Georgia Governor Brian Kemp lashed out at President Joe Biden and Vice President Kamala Harris ahead of their scheduled remarks on voting rights in Atlanta Tuesday afternoon.
In a statement sent to Newsweek, the Republican leader said that Tuesday will be "ground zero for the Biden-Harris assault on election integrity."
Kemp also targeted Stacey Abrams, a Democratic gubernatorial candidate, in his statement.
"While Joe Biden spends this afternoon parroting the talking points written for him by Stacey Abrams and her far-left allies, I will continue fighting for the truth and secure elections in Georgia," Kemp said.

Abrams previously challenged Kemp in the 2018 election for governor of Georgia, a race she narrowly lost. She is currently the only Democratic candidate announced in the 2022 gubernatorial campaign. Meanwhile, Kemp is facing rivals within his own party, including former U.S. Senator David Perdue and former Georgia State Representative Vernon Jones.

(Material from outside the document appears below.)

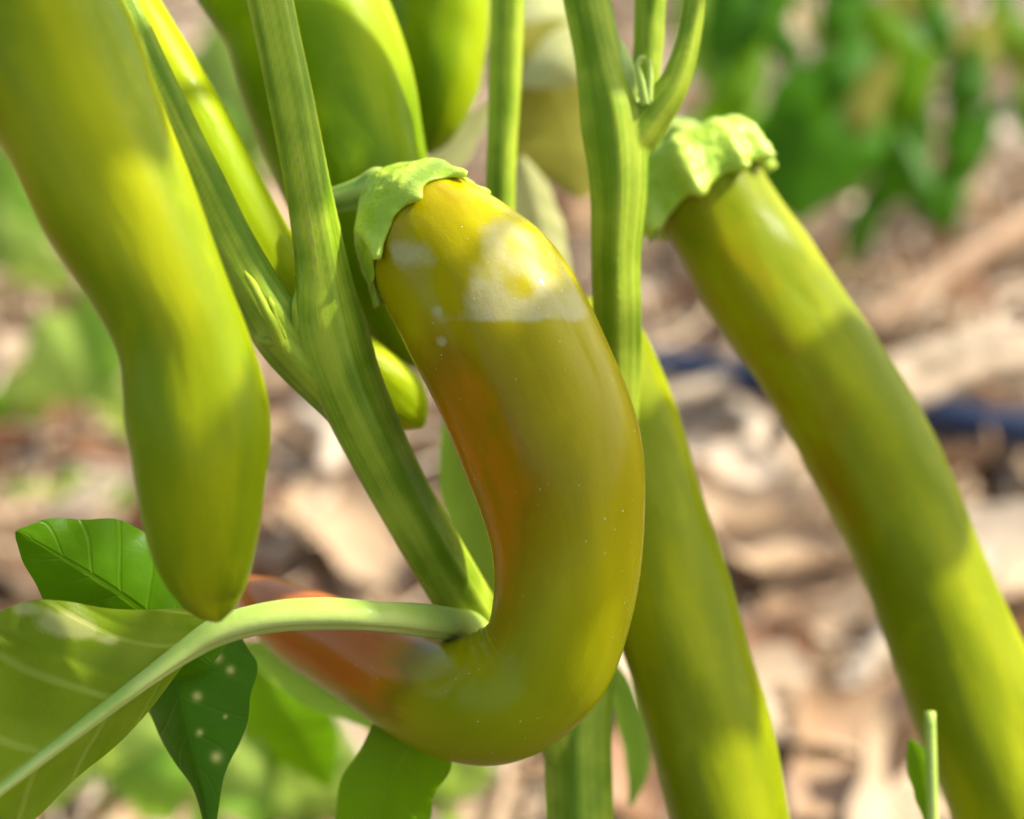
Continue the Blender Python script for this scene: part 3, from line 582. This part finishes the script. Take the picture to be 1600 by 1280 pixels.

Former President Donald Trump supported Kemp in 2018, but he turned on the governor following the 2020 election and claimed the governor did not sufficiently challenge the voting results. Trump has officially endorsed Perdue over Kemp for 2022.
In Tuesday's statement, Kemp only focused on Democrats. He claimed that the Biden administration has ignored "facts and evidence" about Georgia's Election Integrity Act "in an effort to distract from their many failures and rally their base around an unconstitutional, federal takeover of elections."

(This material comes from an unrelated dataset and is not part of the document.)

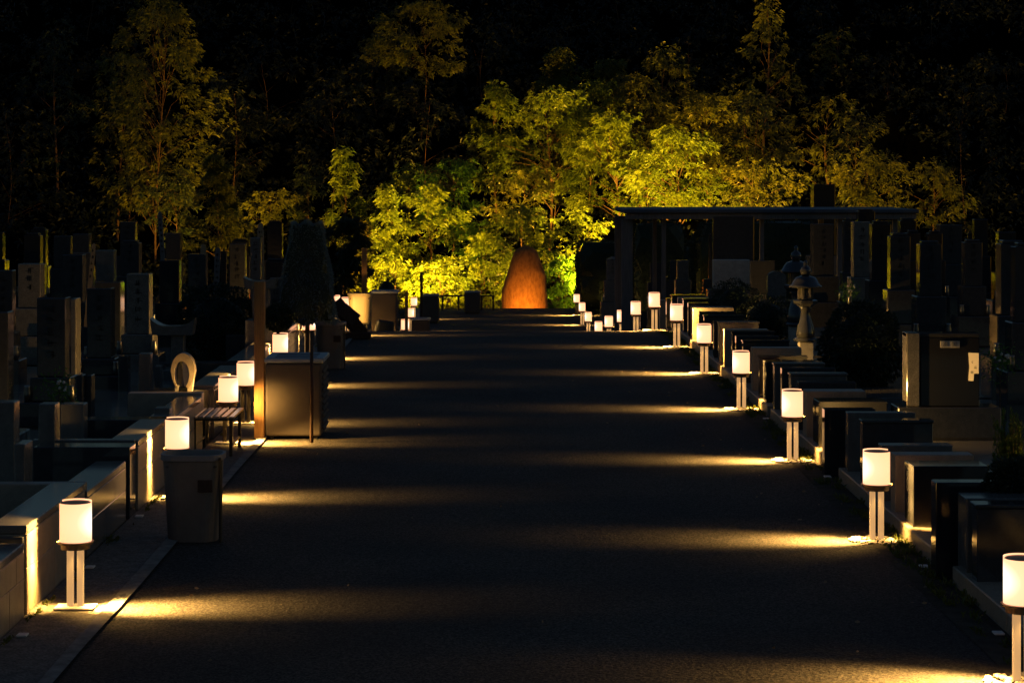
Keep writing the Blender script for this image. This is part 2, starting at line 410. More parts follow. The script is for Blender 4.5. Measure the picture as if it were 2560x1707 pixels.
def fallen(n):
    x = np.concatenate([rng.uniform(2.2, 3.2, n//2), rng.uniform(-3.1, -1.6, n//4), rng.uniform(-2.5, 3, n-n//2-n//4)])
    y = rng.uniform(12.5, 40, n); z = np.full(n, .022)
    d = rng.normal(size=(n, 3)); d[:, 2] *= .1
    o = leaves_mesh(np.stack([x, y, z], 1), d, rng.uniform(.02, .045, n), .02, 'fallen_leaves', 'wood_board', droop=.1)
    tag(o, 'scattered dry leaves on the path and its edges', 'fallen leaves', kind='stuff')
fallen(150)
# ------------------------------------------------------------------ right-hand plinth, piers
XW = 3.34
def plinth(x0, x1, segs, side):
    for k, (a, b, lab) in enumerate(segs):
        t = empty('stone_plinth', (0, (a+b)/2, gz((a+b)/2)))
        bm = bmesh.new()
        n = max(1, int((b-a)/1.6))
        for i in range(n):
            ya = (b-a)*i/n+.003-(b-a)/2; yb = (b-a)*(i+1)/n-.003-(b-a)/2
            box(bm, x0, x1, ya, yb, -.25, .13, bev=.008)
        fin('stone_course', bm, 'granite_warm', t)
        tag(t, lab, 'plinth', 'low stone plinths along the path')
plinth(3.30, 3.52, [(11, 16.2, 'low pale stone plinth in the bottom right corner'), (16.65, 21.6, 'low stone plinth behind the second right lamp'),
                    (22.0, 27, 'low stone plinth behind the third right lamp'), (27.3, 33, 'low stone plinth behind the fourth right lamp'),
                    (33.3, 40.5, 'low stone plinth behind the sixth right lamp')], 'R')
piers = [  # Y, thickness, top z, length, material, front z0, plaque
 (15.55, .17, .64, .60, 'granite_dark', 0), (15.9, .30, .66, .5, 'granite_grey', 0), (16.35, .18, .71, .66, 'granite_black', 1), (17.95, .36, .62, .61, 'granite_black', 2), (18.75, .22, .61, .66, 'granite_warm', 0),
 (19.4, .2, .61, .62, 'granite_grey', 0), (20.4, .16, .69, .64, 'granite_dark', 0), (21.3, .15, .69, .65, 'granite_grey', 0), (21.9, .17, .66, .5, 'granite_black', 1), (23.2, .42, .60, .71, 'granite_black', 2),
 (24.1, .3, .62, .64, 'granite_warm', 0), (24.75, .16, .66, .64, 'granite_dark', 0), (25.4, .18, .67, .64, 'granite_grey', 0), (26.2, .14, .69, .63, 'granite_dark', 0), (26.9, .15, .66, .6, 'granite_grey', 0),
 (27.7, .36, .63, .64, 'granite_black', 2), (28.4, .15, .62, .6, 'granite_dark', 0), (29.2, .22, .69, .64, 'granite_warm', 0), (30.3, .16, .68, .62, 'granite_dark', 0), (31.2, .16, .7, .6, 'granite_dark', 0),
 (31.75, .14, .7, .6, 'granite_dark', 0), (32.75, .22, .68, .64, 'granite_warm', 0), (33.6, .18, .71, .6, 'granite_grey', 0), (34.4, .16, .7, .6, 'granite_dark', 0), (36.0, .17, .66, .64, 'granite_dark', 0),
 (36.8, .16, .69, .6, 'granite_dark', 0), (38.1, .42, .68, .7, 'granite_warm', 2), (39.0, .17, .71, .6, 'granite_dark', 0), (40.0, .18, .7, .64, 'granite_dark', 0), (41.2, .2, .7, .64, 'granite_warm', 0),
 (42.6, .3, .68, .64, 'granite_dark', 0), (44, .2, .68, .64, 'granite_dark', 0), (45.8, .3, .7, .64, 'granite_warm', 0), (47.5, .2, .68, .64, 'granite_dark', 0), (49.6, .3, .7, .6, 'granite_dark', 0), (52, .3, .7, .6, 'granite_dark', 0),
 (54.5, .2, .7, .6, 'granite_dark', 0), (57, .3, .7, .6, 'granite_warm', 0), (60, .3, .7, .6, 'granite_dark', 0), (63.5, .3, .7, .6, 'granite_dark', 0)]
lampY = [d*5 for _, d in RL]
def pier_label(i, Y, m, side):
    tone = {'granite_dark': 'dark polished', 'granite_black': 'black mirror-polished', 'granite_warm': 'pale brownish', 'granite_grey': 'grey'}[m]
    return '%s granite pier, number %d from the camera on the %s side' % (tone, i+1, side)
for i, (Y, th, zt, ln, m, fl) in enumerate(piers):
    g = gz(Y); top = zt if Y < 41 else zt+g
    x0 = XW if fl != 1 else XW-.13
    t = empty('gate_pier', (x0, Y, g))
    zb = .13 if fl != 1 else 0.0
    bm = bmesh.new()
    box(bm, 0.0, ln, 0, th, zb-.05 if fl != 1 else 0, top-g, bev=.007)
    if fl == 2: box(bm, -.006, .0, th*.62, th*.86, (top-g)*.62, (top-g)*.9, bev=.001)
    fin('pier_stone', bm, m, t)
    if m != 'granite_warm' and fl == 0 and i % 2 == 0:
        bxo('coping', (-.012, ln+.01, -.012, th+.012, top-g+.001, top-g+.028), m, t, .006)
    bxo('footing', (.02, ln+.08, -.03, th+.04, -.02 if fl != 1 else -.02, zb-.052 if fl != 1 else .05), 'granite_grey', t, .004) if fl != 1 else None
    tag(t, pier_label(i, Y, m, 'right'), 'stone pier', 'granite piers on the right of the path')

# ------------------------------------------------------------------ left walls and piers
XL = -3.16
lw = [(12.2, 14.1, .42, 'granite_warm', 'pale low wall at the left picture edge beside the nearest left lamp'),
      (14.15, 14.95, .5, 'granite_warm', 'short low wall end just left of the nearest left lamp'),
      (15.05, 17.15, .6, 'granite_warm', 'low polished wall lit brightly by the nearest left lamp'),
      (17.25, 19.05, .52, 'granite_grey', 'grey low wall between the first left lamp and the dark gate post'),
      (19.7, 21.4, .62, 'granite_warm', 'low wall with a bright vertical glow behind the second left lamp'),
      (21.9, 24.0, .58, 'granite_warm', 'low wall left of the slatted bench'),
      (25.0, 27.6, .6, 'granite_grey', 'low wall behind the lamp next to the wooden post'),
      (28.2, 31.8, .6, 'granite_warm', 'low wall behind the storage box'),
      (32.4, 36.6, .6, 'granite_grey', 'low wall under the conical evergreen')]
for a, b, zt, m, lab in lw:
    t = empty('low_wall', (XL, a, 0))
    bm = bmesh.new(); L = b-a
    box(bm, -.22, 0, 0, L*.44-.002, 0, zt*.52, bev=.004); box(bm, -.22, 0, L*.44+.002, L, 0, zt*.52, bev=.004)
    box(bm, -.22, 0, 0, L*.7-.002, zt*.52+.004, zt-.06, bev=.004); box(bm, -.22, 0, L*.7+.002, L, zt*.52+.004, zt-.06, bev=.004)
    fin('wall_blocks', bm, m, t)
    bxo('coping', (-.26, .0, -.0, L+.0, zt-.058, zt), 'granite_grey', t, .008)
    tag(t, lab, 'low wall', 'low stone walls on the left of the path')
lp = [(14.0, .12, .57, .9, 'granite_dark'), (15.0, .14, .53, 1.1, 'granite_dark'), (17.2, .16, .58, .7, 'granite_warm'), (19.2, .3, .62, .8, 'granite_dark'), (19.62, .12, .63, .9, 'granite_grey'),
      (21.5, .3, .6, .8, 'granite_dark'), (24.1, .2, .6, .8, 'granite_warm'), (24.7, .22, .58, .7, 'granite_dark'), (27.8, .25, .62, .8, 'granite_dark'), (32.0, .25, .65, .7, 'granite_dark'),
      (36.8, .3, .66, .7, 'granite_dark'), (39, .25, .66, .7, 'granite_grey')]
for i, (Y, th, zt, ln, m) in enumerate(lp):
    t = empty('gate_pier', (XL-.02, Y, 0))
    bxo('pier_stone', (-ln, 0.03 if i in (3, 5) else 0, 0, th, 0, zt), m, t, .007)
    bxo('footing', (-ln-.05, -.24, -.03, th+.03, 0, .08), 'granite_grey', t, .004)
    tag(t, pier_label(i, Y, m, 'left'), 'stone pier', 'granite piers on the left of the path')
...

Kemp added: "Senate Bill 202, the Election Integrity Act, makes it easy to vote and hard to cheat. The bill expands early voting opportunities, secures drop boxes around the clock, reduces long lines at polling places, and implements the same voter ID requirement for absentee ballots that we have had for in-person voting for well over a decade.
"But Joe Biden, Kamala Harris, and Stacey Abrams have never let the truth get in the way of forcing their radical agenda on Georgians and Americans," he said.
On Tuesday afternoon, Biden is expected to advocate for changing the filibuster rules to make it easier to pass voting rights bills. He will be doing so at Atlanta University Center in the district once represented by the late Georgia Congressman John Lewis.
"He [Biden] wouldn't be going to Georgia tomorrow—a place where there is an enormous history of civil rights leaders, of his friend John Lewis—advocating for fundamental rights, including voting rights, if he wasn't ready and prepared to elevate this issue and continue to fight for it," White House Press Secretary Jen Psaki said Monday.
Newsweek reached out to Abrams' representatives for comment.